AM Best Affirms Credit Ratings Of Hamilton Re
AM Best has affirmed the Financial Strength Rating [FSR] of A [Excellent] and the Long-Term Issuer Credit Rating [Long-Term ICR] of “a” [Excellent] of Hamilton Re, Ltd. [Pembroke, Bermuda] and Hamilton Insurance Designated Activity Company [Dublin, Ireland], each a wholly owned subsidiary of Hamilton Insurance Group, Ltd. [Pembroke, Bermuda] [collectively referred to as Hamilton]. In addition, AM Best has affirmed the FSR of A- [Excellent] and the Long-Term ICR of “a-” [Excellent] of Hamilton Select Insurance Inc. [Hamilton Select] [Wilmington, DE]. The outlook of these Credit Ratings [ratings] is stable.
The ratings agency said, “Hamilton’s ratings reflect the company’s balance sheet strength, which AM Best assesses as very strong, as well as its adequate operating performance, neutral business profile and appropriate enterprise risk management [ERM].
“Hamilton’s rating affirmations follow rating upgrades in April 2024 resulting from a trend of increasingly favorable underwriting results, leading to organic capital generation, increased stability and overall balance sheet strength.
“The very strong balance sheet strength assessment is supported by Hamilton’s strongest level of risk-adjusted capitalization, as measured by Best’s Capital Adequacy Ratio [BCAR]. Recent strategic shifts that have been executed by the company, including a transition toward a more-diversified underwriting portfolio, have helped the group achieve underwriting profitability. Hamilton’s balance sheet strength assessment also reflects its relatively high-risk investment strategy on the portion of invested assets managed by Two Sigma Investments, LP, a U.S. Securities and Exchange Commission-registered investment adviser.

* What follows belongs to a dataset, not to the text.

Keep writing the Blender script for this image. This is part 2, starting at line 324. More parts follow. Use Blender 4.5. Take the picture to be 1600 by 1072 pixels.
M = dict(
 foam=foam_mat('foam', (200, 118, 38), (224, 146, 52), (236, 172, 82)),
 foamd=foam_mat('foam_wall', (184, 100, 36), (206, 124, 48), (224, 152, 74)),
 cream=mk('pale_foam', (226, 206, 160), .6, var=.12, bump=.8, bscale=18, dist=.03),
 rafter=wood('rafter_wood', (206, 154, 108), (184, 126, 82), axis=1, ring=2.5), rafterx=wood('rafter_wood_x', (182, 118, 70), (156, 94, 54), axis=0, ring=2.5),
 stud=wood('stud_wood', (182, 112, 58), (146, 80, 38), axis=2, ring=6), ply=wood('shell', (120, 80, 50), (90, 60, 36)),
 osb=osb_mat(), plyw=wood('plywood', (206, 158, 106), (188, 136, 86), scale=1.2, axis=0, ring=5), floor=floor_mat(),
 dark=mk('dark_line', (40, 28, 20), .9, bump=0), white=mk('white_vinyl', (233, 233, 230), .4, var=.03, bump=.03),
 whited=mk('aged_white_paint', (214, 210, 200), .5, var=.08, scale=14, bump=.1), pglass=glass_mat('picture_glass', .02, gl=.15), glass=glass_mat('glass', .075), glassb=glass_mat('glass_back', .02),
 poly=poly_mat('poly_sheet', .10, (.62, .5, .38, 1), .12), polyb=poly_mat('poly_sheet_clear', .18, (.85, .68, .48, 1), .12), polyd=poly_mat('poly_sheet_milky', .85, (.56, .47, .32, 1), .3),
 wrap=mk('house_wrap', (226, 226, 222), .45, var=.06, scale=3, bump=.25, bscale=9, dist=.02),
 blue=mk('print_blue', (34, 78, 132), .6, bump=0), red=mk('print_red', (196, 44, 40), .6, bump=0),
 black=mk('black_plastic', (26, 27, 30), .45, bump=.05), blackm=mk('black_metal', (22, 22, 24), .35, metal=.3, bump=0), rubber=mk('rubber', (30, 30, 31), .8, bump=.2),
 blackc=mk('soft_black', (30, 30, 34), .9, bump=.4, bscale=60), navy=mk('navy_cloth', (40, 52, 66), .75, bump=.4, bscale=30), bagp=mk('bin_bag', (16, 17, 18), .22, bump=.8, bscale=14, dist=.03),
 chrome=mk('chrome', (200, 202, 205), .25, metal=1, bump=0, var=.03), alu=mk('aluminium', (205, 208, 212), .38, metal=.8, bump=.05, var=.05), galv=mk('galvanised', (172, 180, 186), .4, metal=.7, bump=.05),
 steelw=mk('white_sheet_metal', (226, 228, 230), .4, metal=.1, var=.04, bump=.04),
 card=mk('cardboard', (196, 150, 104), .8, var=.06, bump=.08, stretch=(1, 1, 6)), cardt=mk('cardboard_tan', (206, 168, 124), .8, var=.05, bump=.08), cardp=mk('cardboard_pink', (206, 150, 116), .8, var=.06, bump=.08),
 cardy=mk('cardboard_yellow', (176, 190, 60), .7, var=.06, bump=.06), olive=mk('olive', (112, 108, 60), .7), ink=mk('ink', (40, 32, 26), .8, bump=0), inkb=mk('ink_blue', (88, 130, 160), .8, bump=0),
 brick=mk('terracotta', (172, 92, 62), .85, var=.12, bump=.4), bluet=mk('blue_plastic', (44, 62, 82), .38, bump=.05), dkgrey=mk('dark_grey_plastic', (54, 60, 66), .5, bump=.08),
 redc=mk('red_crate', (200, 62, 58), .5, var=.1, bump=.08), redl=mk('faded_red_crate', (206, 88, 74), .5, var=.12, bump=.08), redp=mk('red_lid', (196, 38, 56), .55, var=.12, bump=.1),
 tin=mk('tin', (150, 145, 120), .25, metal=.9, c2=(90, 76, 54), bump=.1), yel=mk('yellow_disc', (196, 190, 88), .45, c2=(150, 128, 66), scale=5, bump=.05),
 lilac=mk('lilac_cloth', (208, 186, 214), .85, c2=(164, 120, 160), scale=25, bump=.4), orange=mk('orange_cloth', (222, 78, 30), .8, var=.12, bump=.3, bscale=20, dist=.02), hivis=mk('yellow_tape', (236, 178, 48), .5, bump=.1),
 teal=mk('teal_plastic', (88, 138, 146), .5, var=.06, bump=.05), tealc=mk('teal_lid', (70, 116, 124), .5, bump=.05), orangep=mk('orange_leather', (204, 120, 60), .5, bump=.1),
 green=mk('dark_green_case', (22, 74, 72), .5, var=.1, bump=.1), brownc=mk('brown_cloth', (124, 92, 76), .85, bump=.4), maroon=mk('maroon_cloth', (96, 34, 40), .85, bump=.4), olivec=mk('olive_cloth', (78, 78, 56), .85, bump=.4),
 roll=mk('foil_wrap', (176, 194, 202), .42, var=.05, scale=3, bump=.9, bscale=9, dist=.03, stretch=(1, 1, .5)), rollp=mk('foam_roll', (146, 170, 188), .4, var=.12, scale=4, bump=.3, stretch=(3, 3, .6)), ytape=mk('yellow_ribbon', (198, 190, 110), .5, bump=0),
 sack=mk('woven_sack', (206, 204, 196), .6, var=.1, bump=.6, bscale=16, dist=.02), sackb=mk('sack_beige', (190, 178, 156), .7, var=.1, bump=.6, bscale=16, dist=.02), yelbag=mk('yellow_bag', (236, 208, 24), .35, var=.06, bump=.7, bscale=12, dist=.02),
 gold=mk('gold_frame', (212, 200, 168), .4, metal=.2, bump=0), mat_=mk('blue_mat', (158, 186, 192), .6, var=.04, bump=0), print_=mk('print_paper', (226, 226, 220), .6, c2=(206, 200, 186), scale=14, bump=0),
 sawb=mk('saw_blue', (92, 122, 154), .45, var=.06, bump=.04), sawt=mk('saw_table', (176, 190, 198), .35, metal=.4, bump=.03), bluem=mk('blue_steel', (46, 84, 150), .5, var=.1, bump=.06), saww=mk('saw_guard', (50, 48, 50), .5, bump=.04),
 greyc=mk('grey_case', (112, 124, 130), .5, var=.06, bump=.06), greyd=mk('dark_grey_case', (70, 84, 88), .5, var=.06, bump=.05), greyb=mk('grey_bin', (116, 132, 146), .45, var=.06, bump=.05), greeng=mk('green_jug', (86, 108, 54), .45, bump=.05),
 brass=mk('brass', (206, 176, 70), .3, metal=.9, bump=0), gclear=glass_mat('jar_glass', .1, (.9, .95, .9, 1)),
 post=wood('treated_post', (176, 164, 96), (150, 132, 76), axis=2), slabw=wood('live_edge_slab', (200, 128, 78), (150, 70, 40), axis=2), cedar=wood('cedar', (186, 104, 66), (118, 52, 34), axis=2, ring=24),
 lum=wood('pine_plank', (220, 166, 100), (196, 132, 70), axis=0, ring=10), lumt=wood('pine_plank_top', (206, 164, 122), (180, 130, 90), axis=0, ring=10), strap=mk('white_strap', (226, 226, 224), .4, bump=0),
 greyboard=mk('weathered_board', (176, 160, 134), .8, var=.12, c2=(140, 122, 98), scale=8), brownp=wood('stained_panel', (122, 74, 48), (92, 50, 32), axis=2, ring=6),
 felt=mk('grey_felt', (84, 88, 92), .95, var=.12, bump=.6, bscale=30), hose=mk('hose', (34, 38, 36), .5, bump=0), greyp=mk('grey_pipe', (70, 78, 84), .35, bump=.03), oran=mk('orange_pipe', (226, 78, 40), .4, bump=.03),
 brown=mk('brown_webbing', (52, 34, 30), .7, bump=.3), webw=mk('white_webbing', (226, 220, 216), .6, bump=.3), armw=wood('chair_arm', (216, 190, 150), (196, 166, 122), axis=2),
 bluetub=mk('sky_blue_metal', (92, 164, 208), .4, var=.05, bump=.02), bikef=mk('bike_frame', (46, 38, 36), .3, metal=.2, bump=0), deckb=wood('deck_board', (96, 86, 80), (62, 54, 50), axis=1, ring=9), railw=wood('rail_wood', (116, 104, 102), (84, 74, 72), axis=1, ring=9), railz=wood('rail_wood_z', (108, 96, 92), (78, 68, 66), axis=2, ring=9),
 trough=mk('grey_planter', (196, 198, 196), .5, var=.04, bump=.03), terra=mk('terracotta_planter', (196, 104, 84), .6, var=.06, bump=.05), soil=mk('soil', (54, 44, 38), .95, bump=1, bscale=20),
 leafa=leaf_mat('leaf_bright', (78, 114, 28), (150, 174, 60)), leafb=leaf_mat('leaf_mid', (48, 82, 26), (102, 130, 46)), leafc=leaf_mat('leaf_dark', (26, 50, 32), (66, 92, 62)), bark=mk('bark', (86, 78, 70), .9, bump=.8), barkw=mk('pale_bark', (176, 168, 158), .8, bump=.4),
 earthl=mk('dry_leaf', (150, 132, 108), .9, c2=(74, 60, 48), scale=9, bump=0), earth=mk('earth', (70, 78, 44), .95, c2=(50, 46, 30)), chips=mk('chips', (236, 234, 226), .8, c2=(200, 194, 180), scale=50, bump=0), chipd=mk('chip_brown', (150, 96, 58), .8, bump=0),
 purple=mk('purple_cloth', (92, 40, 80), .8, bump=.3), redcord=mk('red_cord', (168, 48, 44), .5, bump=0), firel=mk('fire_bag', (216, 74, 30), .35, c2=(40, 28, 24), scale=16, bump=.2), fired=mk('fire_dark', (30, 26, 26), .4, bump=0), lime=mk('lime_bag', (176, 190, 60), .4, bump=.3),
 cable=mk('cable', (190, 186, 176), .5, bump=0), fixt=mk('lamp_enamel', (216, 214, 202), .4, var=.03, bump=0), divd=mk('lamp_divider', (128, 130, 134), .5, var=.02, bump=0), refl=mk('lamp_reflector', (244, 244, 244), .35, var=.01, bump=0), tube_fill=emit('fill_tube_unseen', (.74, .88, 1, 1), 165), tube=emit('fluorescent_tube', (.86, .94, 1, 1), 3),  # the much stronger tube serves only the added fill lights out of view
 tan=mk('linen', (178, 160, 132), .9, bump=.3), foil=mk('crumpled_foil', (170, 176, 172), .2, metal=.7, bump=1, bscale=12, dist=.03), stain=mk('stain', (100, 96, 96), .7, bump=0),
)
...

“The operating performance assessment of adequate is supported by Hamilton’s historical investment returns and underwriting results, which have trended favorably over the past five years as the group achieved underwriting profitability in 2023, continuing into 2024. Underwriting improvements have stemmed from the group’s diversification efforts and the favorable rate environment, as well as the re-underwriting measures across the business.
“The business profile assessment of neutral is supported by Hamilton’s continued expansion of its diversified global insurance and reinsurance platform. Risk management capabilities are considered appropriate and in line with the group’s risk profile.
“The ratings of Hamilton Select reflect its balance sheet strength, which AM Best assesses as very strong, as well as its adequate operating performance, limited business profile and appropriate ERM. The ratings further reflect Hamilton Select’s strategic importance to its parent company, Hamilton Insurance Group, Ltd., along with the parent’s common ownership and management, as well as implicit and explicit support.
“Hamilton Select is a recently formed specialty insurer focusing on small and middle market U.S. excess and surplus lines accounts. The company completed its second full year of operations and has yet to report an underwriting profit, due to a combination of a high expense ratio as the company gains scale and higher-than-expected loss ratios. Maintenance of the company’s current operating performance of adequate will require underwriting results trending toward metrics supportive of an adequate assessment over the next 12-24 months. Hamilton Select’s risk-adjusted capitalization, as measured by BCAR, was assessed at strong at year-end 2024; however, it returned to the strongest level in the second quarter of 2025 following a capital injection from its parent company, providing further support for the rating lift provided by Hamilton.”